昨日きいた「鳴れ、太鼓よ! 響け、トランペットよ!」と同じく、これからきく「われら心を配り、しかと見守らん」も、「クリスマス・オラトリオ」の原曲のひとつ。BWV213からは、レチタティーヴォと第13曲の合唱をのぞき、すべてがBWV248に転用されています。なお、第13曲も転用が予定されていましたが、新作が採用されました。
それにしても、バッハ(と詩人、おそらくはピカンダー)のパロディーの妙は驚くべきもので、BWV213ではヘラクレスを誘惑する「快楽」のアリアが、BWV248では馬小屋のイエスの子守歌に改作され、それになんの違和感もいだかせません。もちろん、歌詞がちがうのでかなり修正されていますが。

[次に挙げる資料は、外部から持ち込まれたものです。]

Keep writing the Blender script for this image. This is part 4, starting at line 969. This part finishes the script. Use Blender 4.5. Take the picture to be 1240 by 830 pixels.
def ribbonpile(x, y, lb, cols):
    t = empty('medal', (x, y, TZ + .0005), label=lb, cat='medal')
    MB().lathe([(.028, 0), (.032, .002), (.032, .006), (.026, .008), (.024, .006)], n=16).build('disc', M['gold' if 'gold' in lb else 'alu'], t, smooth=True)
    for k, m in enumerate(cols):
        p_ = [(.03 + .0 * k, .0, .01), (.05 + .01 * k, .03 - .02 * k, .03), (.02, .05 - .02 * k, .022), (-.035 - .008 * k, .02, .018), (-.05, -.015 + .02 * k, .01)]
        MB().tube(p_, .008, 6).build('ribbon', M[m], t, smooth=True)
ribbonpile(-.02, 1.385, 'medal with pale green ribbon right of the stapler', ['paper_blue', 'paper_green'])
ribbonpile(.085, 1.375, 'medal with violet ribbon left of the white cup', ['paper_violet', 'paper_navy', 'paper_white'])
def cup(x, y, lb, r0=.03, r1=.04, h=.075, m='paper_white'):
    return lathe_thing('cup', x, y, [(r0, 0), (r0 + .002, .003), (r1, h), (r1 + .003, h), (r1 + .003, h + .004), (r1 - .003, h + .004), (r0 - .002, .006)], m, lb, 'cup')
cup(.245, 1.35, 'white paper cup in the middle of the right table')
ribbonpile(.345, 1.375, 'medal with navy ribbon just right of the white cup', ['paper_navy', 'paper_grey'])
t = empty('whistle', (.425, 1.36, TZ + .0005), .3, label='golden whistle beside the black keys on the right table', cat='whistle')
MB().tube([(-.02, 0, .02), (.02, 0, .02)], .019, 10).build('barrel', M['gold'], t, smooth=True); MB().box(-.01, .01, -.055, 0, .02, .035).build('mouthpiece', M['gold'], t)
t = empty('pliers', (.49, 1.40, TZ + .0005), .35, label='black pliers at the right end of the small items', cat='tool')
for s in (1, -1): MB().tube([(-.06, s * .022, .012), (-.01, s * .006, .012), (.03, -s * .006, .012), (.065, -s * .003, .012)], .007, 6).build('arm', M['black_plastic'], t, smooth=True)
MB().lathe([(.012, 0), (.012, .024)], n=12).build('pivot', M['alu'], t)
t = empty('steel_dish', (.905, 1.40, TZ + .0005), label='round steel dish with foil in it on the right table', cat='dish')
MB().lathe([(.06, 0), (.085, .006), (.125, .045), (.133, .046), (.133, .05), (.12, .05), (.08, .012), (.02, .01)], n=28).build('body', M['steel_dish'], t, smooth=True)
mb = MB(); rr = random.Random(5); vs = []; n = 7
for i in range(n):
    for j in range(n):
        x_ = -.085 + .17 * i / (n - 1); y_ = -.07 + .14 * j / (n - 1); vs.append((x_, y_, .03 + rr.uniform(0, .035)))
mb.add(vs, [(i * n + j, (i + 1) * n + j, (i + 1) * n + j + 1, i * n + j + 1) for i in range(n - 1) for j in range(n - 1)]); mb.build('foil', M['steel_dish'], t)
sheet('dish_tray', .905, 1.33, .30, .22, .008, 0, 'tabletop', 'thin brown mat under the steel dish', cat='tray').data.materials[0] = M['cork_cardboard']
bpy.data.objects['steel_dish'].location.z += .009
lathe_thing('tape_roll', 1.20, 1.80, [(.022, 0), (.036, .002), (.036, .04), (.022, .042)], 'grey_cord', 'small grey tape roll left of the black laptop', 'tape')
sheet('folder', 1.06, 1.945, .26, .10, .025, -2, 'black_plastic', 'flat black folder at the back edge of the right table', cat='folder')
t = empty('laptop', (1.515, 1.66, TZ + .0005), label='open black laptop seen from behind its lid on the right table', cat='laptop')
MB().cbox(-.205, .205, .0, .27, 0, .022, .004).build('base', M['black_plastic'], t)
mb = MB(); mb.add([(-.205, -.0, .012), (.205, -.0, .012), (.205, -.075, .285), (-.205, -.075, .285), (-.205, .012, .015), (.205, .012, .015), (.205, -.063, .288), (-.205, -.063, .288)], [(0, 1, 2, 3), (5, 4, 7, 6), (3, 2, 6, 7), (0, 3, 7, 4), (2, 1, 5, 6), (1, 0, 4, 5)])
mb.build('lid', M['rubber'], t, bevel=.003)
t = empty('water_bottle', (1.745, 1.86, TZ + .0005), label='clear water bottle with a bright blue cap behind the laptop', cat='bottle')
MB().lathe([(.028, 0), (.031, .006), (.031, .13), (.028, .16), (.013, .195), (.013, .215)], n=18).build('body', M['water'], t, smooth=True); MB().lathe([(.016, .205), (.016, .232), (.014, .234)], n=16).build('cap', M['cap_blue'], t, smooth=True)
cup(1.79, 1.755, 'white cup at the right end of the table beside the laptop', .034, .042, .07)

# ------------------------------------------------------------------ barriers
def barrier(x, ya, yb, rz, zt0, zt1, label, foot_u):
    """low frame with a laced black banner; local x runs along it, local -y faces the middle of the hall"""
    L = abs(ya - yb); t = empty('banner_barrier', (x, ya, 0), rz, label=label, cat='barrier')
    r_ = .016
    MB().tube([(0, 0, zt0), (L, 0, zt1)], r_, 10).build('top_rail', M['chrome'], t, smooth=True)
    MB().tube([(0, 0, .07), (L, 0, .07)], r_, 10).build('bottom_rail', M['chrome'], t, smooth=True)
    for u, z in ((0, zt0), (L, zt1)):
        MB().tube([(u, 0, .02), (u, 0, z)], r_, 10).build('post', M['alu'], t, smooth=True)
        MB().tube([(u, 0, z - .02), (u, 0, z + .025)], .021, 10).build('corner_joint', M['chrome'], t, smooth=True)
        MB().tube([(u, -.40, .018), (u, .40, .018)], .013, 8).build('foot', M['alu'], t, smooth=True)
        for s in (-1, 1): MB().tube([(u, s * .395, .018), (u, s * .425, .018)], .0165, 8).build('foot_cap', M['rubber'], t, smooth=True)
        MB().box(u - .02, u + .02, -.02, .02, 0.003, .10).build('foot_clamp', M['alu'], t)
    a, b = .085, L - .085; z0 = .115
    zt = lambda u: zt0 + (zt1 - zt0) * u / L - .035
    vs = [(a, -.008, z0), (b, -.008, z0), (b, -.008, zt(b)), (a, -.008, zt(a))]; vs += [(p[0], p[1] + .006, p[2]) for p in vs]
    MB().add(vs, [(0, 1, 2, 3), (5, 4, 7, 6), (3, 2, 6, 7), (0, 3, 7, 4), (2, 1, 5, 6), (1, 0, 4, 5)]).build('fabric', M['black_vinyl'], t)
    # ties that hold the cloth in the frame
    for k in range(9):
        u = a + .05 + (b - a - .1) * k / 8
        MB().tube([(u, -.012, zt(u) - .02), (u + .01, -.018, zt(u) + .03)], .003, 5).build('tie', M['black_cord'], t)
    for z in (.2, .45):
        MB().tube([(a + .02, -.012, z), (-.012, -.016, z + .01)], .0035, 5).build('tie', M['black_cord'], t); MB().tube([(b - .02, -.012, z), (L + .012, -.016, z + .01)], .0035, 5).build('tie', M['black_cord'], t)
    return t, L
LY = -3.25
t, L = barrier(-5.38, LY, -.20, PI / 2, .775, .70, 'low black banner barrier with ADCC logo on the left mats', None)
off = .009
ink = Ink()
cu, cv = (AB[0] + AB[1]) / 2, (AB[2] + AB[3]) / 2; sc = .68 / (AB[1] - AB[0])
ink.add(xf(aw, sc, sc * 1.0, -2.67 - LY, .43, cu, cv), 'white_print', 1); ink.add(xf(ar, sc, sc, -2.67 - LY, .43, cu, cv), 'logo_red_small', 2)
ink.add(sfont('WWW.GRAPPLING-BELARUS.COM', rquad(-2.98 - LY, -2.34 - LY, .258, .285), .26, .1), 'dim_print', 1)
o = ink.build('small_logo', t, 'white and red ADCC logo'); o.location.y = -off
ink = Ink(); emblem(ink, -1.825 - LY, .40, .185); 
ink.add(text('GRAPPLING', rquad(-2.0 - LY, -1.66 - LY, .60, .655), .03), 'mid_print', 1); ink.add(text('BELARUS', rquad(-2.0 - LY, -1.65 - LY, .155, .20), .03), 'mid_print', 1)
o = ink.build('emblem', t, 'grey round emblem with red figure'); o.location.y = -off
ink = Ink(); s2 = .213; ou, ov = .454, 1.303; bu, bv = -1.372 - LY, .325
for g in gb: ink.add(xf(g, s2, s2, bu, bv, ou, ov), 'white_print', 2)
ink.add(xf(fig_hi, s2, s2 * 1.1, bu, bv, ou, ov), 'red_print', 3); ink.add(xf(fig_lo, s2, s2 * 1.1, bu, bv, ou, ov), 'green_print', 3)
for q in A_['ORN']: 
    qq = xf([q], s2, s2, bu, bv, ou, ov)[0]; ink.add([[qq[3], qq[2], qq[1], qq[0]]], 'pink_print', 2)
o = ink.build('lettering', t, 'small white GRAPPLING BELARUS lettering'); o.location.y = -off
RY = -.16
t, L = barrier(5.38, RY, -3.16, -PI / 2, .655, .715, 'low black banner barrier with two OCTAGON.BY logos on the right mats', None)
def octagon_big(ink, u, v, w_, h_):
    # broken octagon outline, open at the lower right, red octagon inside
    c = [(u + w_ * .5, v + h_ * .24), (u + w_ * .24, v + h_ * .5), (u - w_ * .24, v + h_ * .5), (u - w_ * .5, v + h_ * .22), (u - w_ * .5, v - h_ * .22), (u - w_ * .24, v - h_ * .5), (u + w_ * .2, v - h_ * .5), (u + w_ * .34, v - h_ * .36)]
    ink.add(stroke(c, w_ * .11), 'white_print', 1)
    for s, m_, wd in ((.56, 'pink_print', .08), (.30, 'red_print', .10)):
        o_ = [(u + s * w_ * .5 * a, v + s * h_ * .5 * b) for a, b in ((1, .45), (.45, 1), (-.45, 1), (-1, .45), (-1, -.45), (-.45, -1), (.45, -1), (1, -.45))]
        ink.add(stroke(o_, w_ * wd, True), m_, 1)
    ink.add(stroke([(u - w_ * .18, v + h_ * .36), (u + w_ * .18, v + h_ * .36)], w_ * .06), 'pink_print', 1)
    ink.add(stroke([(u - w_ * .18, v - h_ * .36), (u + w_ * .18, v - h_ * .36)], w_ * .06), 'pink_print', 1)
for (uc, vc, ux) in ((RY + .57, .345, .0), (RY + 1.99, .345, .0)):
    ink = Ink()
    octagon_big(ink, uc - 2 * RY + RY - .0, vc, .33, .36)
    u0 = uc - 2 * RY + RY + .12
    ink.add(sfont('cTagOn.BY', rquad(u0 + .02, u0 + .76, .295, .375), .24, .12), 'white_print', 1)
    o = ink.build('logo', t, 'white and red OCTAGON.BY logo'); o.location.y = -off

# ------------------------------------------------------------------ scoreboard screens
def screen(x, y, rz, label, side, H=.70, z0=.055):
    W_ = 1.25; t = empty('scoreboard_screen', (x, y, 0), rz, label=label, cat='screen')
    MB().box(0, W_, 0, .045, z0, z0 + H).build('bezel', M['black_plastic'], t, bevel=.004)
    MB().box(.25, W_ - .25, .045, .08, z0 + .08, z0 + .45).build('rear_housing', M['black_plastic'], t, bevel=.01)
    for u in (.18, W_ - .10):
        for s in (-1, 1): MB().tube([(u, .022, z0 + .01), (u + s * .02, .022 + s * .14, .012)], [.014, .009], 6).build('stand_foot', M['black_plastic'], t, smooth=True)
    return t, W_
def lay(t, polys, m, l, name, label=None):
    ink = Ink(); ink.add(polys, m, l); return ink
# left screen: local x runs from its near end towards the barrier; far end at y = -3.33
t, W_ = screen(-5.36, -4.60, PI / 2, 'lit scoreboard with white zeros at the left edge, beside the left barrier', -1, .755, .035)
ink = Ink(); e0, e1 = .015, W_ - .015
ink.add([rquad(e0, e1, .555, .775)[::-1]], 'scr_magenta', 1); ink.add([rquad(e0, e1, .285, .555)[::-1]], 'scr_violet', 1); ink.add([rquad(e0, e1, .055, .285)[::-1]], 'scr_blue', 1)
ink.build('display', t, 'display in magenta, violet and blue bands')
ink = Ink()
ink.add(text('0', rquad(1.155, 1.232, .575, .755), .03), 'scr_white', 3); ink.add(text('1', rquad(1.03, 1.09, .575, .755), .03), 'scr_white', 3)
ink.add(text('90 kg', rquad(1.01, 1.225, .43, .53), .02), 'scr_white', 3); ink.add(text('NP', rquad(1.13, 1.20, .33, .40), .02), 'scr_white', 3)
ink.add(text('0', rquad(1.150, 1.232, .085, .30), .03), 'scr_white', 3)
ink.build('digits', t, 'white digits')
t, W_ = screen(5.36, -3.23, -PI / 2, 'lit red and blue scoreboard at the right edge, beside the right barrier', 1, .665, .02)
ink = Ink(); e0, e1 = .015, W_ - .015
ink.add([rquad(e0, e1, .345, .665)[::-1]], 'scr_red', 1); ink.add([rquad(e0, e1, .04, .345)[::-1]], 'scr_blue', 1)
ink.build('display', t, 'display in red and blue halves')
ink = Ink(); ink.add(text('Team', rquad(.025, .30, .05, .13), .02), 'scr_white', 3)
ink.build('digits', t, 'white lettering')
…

演奏は、昨日に続きコープマンたちによるもの。ヘラクレスを歌うフォン・マグヌス(アーノンクールの娘)、「徳」を歌うプレガルディエンが秀逸で、第7曲と第9曲のアリアや、第11曲の二重唱などききものです。プレガルディエンは、1度目にきいたレオンハルト(記事は「『われら心を配り、しかと見守らん』 BWV213」)のもとでも歌っていました。